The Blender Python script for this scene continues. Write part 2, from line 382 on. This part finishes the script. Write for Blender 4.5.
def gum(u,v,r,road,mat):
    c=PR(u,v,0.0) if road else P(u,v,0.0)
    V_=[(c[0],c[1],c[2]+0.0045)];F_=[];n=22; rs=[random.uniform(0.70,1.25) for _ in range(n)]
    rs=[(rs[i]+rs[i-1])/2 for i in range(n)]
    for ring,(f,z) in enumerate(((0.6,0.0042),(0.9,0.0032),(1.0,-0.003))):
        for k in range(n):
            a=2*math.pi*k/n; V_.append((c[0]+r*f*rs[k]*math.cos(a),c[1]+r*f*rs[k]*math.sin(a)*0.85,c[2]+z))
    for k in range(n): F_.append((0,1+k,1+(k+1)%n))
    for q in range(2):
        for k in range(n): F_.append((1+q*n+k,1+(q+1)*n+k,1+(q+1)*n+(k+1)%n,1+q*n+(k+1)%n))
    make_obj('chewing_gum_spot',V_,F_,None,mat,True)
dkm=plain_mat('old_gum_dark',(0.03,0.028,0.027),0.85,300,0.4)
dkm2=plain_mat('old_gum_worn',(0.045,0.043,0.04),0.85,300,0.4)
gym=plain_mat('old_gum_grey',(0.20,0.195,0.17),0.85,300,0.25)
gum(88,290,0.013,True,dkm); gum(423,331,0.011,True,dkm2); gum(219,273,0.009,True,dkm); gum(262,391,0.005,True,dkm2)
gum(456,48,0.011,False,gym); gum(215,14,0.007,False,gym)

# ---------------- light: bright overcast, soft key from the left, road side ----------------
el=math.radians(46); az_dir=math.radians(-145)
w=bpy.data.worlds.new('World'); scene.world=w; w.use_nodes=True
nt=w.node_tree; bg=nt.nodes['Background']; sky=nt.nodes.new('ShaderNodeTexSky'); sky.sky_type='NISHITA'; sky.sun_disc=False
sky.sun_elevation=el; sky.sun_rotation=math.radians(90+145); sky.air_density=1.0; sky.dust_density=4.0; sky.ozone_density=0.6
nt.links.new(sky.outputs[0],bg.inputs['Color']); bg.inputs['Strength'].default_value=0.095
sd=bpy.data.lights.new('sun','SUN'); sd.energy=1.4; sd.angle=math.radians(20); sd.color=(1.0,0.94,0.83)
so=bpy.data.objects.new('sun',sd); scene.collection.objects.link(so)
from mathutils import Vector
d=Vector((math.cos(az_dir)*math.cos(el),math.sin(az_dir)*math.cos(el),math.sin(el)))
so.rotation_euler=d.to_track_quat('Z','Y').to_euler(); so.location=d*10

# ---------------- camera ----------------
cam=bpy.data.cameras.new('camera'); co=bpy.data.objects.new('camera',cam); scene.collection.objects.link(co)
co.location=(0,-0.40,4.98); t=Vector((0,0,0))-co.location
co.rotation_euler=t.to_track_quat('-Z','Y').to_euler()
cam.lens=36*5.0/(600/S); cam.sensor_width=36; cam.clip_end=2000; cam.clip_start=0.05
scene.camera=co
━━━━━━━━━━━━━━━━━━━━━━━━━━━━━━
**THE EXERCISE**
Only a number is wanted: how many lines contain "from"?

**WRITTEN ANSWER**
3